Clássicos absolutos das HQs, de todas as épocas e estilos.
Por Daniel Salomão Roque
Dos seus 66 anos de vida, mais de 40 foram dedicados à criação de histórias em quadrinhos: nestas quatro décadas, consolidou-se facilmente como um dos grandes desenhistas do nosso país, sendo que nunca faltou quem o considerasse o maior de todos. Assim como a esmagadora maioria dos mestres de sua geração, Colin teve sua carreira associada principalmente ao terror, gênero no qual explorou com maestria as crendices, superstições, folclore, lendas e sincretismos religiosos que sempre marcaram o Brasil, mas nunca deixou de se aventurar por outros caminhos: começou nos gibis educativos e policiais, adaptou para as HQs seriados como O Vigilante Rodoviário, mergulhou em trabalhos de temática histórica e também passeou pelo erotismo, sendo a cultura nacional um elemento onipresente nestas obras de temas aparentemente tão díspares. A inegável genialidade presente em "Vizunga" não é o único motivo pelo qual a tira se destaca no meio de tanta coisa boa: o fato da mesma fugir à qualquer classificação de gênero e ter sido produzida num período de transição na trajetória de seu criador também pesam bastante.
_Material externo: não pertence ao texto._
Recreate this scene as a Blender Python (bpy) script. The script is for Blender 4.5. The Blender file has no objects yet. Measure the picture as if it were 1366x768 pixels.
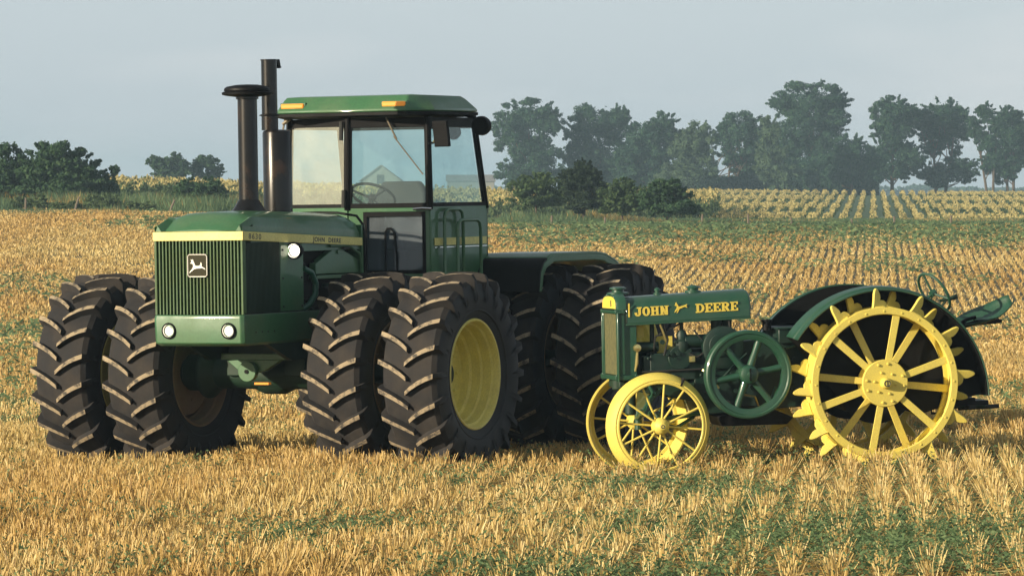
import bpy, math, random
import numpy as np
from mathutils import Vector, Matrix
R = math.radians
PI = math.pi
random.seed(7)
rng = np.random.default_rng(11)
scene = bpy.context.scene
col = scene.collection

# ------------------------------------------------------------------ camera, sky, sun, exposure
cam_d = bpy.data.cameras.new('camera')
cam_d.lens = 153.9; cam_d.sensor_width = 36.0
cam_d.clip_start = 0.5; cam_d.clip_end = 12000
cam = bpy.data.objects.new('camera', cam_d); col.objects.link(cam)
CAMH = 2.58
cam.location = (0, -40, CAMH)
cam.rotation_euler = (R(90) - math.atan(129 / 5840), 0, 0)
scene.camera = cam

SUN_EL = R(15); SUN_AZ = math.atan2(-.83, -.56)          # azimuth from +Y towards +X
world = bpy.data.worlds.new('World'); scene.world = world
world.use_nodes = True
wn = world.node_tree; wn.nodes.clear()
wo = wn.nodes.new('ShaderNodeOutputWorld'); wb = wn.nodes.new('ShaderNodeBackground')
sky = wn.nodes.new('ShaderNodeTexSky'); sky.sky_type = 'NISHITA'; sky.sun_disc = False
sky.sun_elevation = SUN_EL; sky.sun_rotation = SUN_AZ
sky.air_density = 1.0; sky.dust_density = 3.0; sky.ozone_density = 1.5; sky.altitude = 200
mixw = wn.nodes.new('ShaderNodeMix'); mixw.data_type = 'RGBA'; mixw.inputs[0].default_value = 0.68
mixw.inputs[7].default_value = (5.5, 6.25, 6.85, 1)        # pale evening haze low down, clearer and darker overhead
wc = wn.nodes.new('ShaderNodeTexCoord'); wsep = wn.nodes.new('ShaderNodeSeparateXYZ'); wn.links.new(wc.outputs['Generated'], wsep.inputs[0])
wmr = wn.nodes.new('ShaderNodeMapRange'); wmr.interpolation_type = 'SMOOTHSTEP'; wn.links.new(wsep.outputs[2], wmr.inputs[0])
wmr.inputs[1].default_value = .0; wmr.inputs[2].default_value = .45; wmr.inputs[3].default_value = 1.14; wmr.inputs[4].default_value = .48
wdk = wn.nodes.new('ShaderNodeVectorMath'); wdk.operation = 'SCALE'

wt = wn.nodes.new('ShaderNodeTexCoord'); wmp = wn.nodes.new('ShaderNodeMapping'); wmp.inputs['Scale'].default_value = (1, 1, 5)
wno = wn.nodes.new('ShaderNodeTexNoise'); wno.inputs['Scale'].default_value = 5.5; wno.inputs['Detail'].default_value = 5
wn.links.new(wt.outputs['Generated'], wmp.inputs[0]); wn.links.new(wmp.outputs[0], wno.inputs['Vector'])
wr = wn.nodes.new('ShaderNodeValToRGB'); wr.color_ramp.elements[0].position = .42; wr.color_ramp.elements[1].position = .75
wr.color_ramp.elements[0].color = (0, 0, 0, 1); wr.color_ramp.elements[1].color = (.5, .5, .5, 1)
wn.links.new(wno.outputs['Fac'], wr.inputs[0])
cmx = wn.nodes.new('ShaderNodeMix'); cmx.data_type = 'RGBA'; cmx.inputs[7].default_value = (7.4, 7.1, 6.9, 1)
wn.links.new(wr.outputs[0], cmx.inputs[0]); wn.links.new(mixw.outputs[2], cmx.inputs[6])
wn.links.new(sky.outputs[0], mixw.inputs[6]); wn.links.new(cmx.outputs[2], wdk.inputs[0]); wn.links.new(wmr.outputs[0], wdk.inputs['Scale']); wn.links.new(wdk.outputs[0], wb.inputs[0])
wb.inputs[1].default_value = 0.089
wn.links.new(wb.outputs[0], wo.inputs[0])

sun_d = bpy.data.lights.new('sun', 'SUN'); sun_d.energy = 5.0; sun_d.angle = R(0.6)
sun_d.color = (1.0, 0.85, 0.63)
sun = bpy.data.objects.new('sun', sun_d); col.objects.link(sun)
sdir = Vector((math.sin(SUN_AZ) * math.cos(SUN_EL), math.cos(SUN_AZ) * math.cos(SUN_EL), math.sin(SUN_EL)))
sun.rotation_euler = sdir.to_track_quat('Z', 'Y').to_euler()
sun.location = (-20, -20, 20)

scene.view_settings.view_transform = 'Standard'
scene.view_settings.look = 'None'
scene.view_settings.exposure = 0.42
scene.view_settings.gamma = 1.0
scene.render.engine = 'CYCLES'
scene.cycles.max_bounces = 6
scene.cycles.transparent_max_bounces = 12
scene.cycles.volume_bounces = 0
scene.cycles.caustics_reflective = False
scene.cycles.caustics_refractive = False

# ------------------------------------------------------------------ tagging
def tag(o, label=None, cat=None, group=None, kind=None):
    if label: o['label'] = label
    if cat: o['category'] = cat
    if group: o['group'] = group
    if kind: o['kind'] = kind
    return o

def empty(name, parent=None, loc=(0, 0, 0)):
    o = bpy.data.objects.new(name, None); col.objects.link(o)
    o.empty_display_size = 0.2
    o.location = loc
    if parent: o.parent = parent
    return o

# ------------------------------------------------------------------ materials
def nmat(name):
    m = bpy.data.materials.new(name); m.use_nodes = True
    nt = m.node_tree
    return m, nt, nt.nodes['Principled BSDF']

def ramp(nt, fac, stops):
    r = nt.nodes.new('ShaderNodeValToRGB')
    el = r.color_ramp.elements
    while len(el) < len(stops): el.new(0.5)
    for e, (p, c) in zip(el, stops):
        e.position = p; e.color = (*c, 1)
    nt.links.new(fac, r.inputs[0])
    return r.outputs[0]

def noise(nt, scale, detail=4, coord='Object', vec=None, rough=0.6):
    n = nt.nodes.new('ShaderNodeTexNoise'); n.inputs['Scale'].default_value = scale
    n.inputs['Detail'].default_value = detail; n.inputs['Roughness'].default_value = rough
    if vec is None:
        t = nt.nodes.new('ShaderNodeTexCoord'); vec = t.outputs[coord]
    nt.links.new(vec, n.inputs['Vector'])
    return n.outputs['Fac']

def mixc(nt, fac, a, b, mode='MIX'):
    m = nt.nodes.new('ShaderNodeMix'); m.data_type = 'RGBA'; m.blend_type = mode
    for s, v in ((0, fac), (6, a), (7, b)):
        if hasattr(v, 'is_linked'): nt.links.new(v, m.inputs[s])
        elif isinstance(v, (int, float)): m.inputs[s].default_value = v
        else: m.inputs[s].default_value = (*v, 1)
    return m.outputs[2]

def paint(name, c, rough=0.35, dust=(.30, .24, .15), damt=0.35, scale=3.0, metal=0.0, bump=0.02, coat=0.0, lo=.45, hi=.75):
    m, nt, b = nmat(name)
    f = noise(nt, scale, 8)
    mask = ramp(nt, f, [(lo, (0, 0, 0)), (hi, (damt,) * 3)])
    f2 = noise(nt, scale * 14, 3)
    c2 = mixc(nt, ramp(nt, f2, [(.3, (.0,) * 3), (.8, (1,) * 3)]), tuple(x * .85 for x in c), tuple(min(1, x * 1.12) for x in c))
    chips = ramp(nt, noise(nt, scale * 7, 6, rough=.7), [(.64, (0,) * 3), (.68, (.55,) * 3)])
    c2 = mixc(nt, chips, c2, tuple(x * .35 for x in c))
    out = mixc(nt, mask, c2, dust)
    nt.links.new(out, b.inputs['Base Color'])
    rr = nt.nodes.new('ShaderNodeMapRange'); nt.links.new(f, rr.inputs[0])
    rr.inputs[1].default_value = .3; rr.inputs[2].default_value = .75
    rr.inputs[3].default_value = rough; rr.inputs[4].default_value = min(1, rough + .3)
    nt.links.new(rr.outputs[0], b.inputs['Roughness'])
    b.inputs['Metallic'].default_value = metal
    b.inputs['Coat Weight'].default_value = coat; b.inputs['Coat Roughness'].default_value = .09
    if name.startswith('black') or name.startswith('soot'): b.inputs['Specular IOR Level'].default_value = .18
    if bump:
        bp = nt.nodes.new('ShaderNodeBump'); bp.inputs['Strength'].default_value = bump * 10
        bp.inputs['Distance'].default_value = .004
        nt.links.new(noise(nt, scale * 9, 4), bp.inputs['Height']); nt.links.new(bp.outputs[0], b.inputs['Normal'])
    return m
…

Se a premissa de “Vizunga” é dinâmica por natureza, Colin torna a experiência ainda mais intensa, graças a um brilhante uso de contrastes e ao seu estilo deveras original de tecer a narrativa. As praias cariocas (seriam elas tão lindas assim?) transcendem a categoria de cenário para ocupar o status de personagem, tamanha a pompa com que são retratadas; as águas que vão e voltam na areia, gaivotas voando em direção ao Sol, os enormes e luxuosos edifícios de Copacabana em contraponto às belezas da natureza, a pequenez do homem em relação a isso tudo – todos esses elementos estão presentes de forma serena, cinematográfica, quase meditativa, não devendo em nada aos momentos mais inspirados de Hugo Pratt. Porém, quando o protagonista relembra de seus “causos”, somos testemunhas de uma mudança radical, tanto em traço quanto em palavra: os desenhos, antes detalhados, levemente acadêmicos, bem documentados e realistas dão espaço a traços limpos, primitivos, exagerados, caricatos, bidimensionais, de cunho humorístico e sem nenhum compromisso com a realidade. O texto acompanha essa guinada e adquire uma característica paradoxal: seu vocabulário torna-se mais complexo, com referência a muitos animais exóticos, termos técnicos de caça e pesca, palavras indígenas e metáforas de todo o tipo, e com isso a trama, por incrível que pareça, torna-se ainda mais ágil. Cada quadro das tiras, cada linha de texto demonstram profundos conhecimentos em geografia, história, antropologia: Colin sempre foi conhecido por incorporar pesquisas rigorosas ao seu processo criativo.
Durante um bom tempo, “Vizunga” foi considerado o canto de cisne da obra de Colin nos quadrinhos. Desiludido com o fracasso comercial da obra, o artista deixou as HQs de lado para dedicar-se apenas à publicidade, só retornando à nona arte no final dos anos 70, publicando nas revistas eróticas da Grafipar e na Spektro da editora RGE, esta última um dos mais antológicos gibis de horror que o país já teve. Na década de 80, prosseguiu com o gênero fantástico, sendo figura constante nas revistas Calafrio e Mestres do Terror, ambas editadas pela D-Arte de Rodolfo Zalla. Tanto nos 90's quanto nos últimos momentos de sua vida, direcionou sua obra para graphic novels e pequenas produções independentes, dentre as quais se destaca “Fawcett”, cujo roteirista, o fanzineiro André Diniz, chegou a afirmar que, com sua relativa inexperiência, ter um roteiro desenhado por Colin era o equivalente a ser um dramaturgo e ter sua primeira peça estrelada por Paulo Autran e Fernanda Montenegro.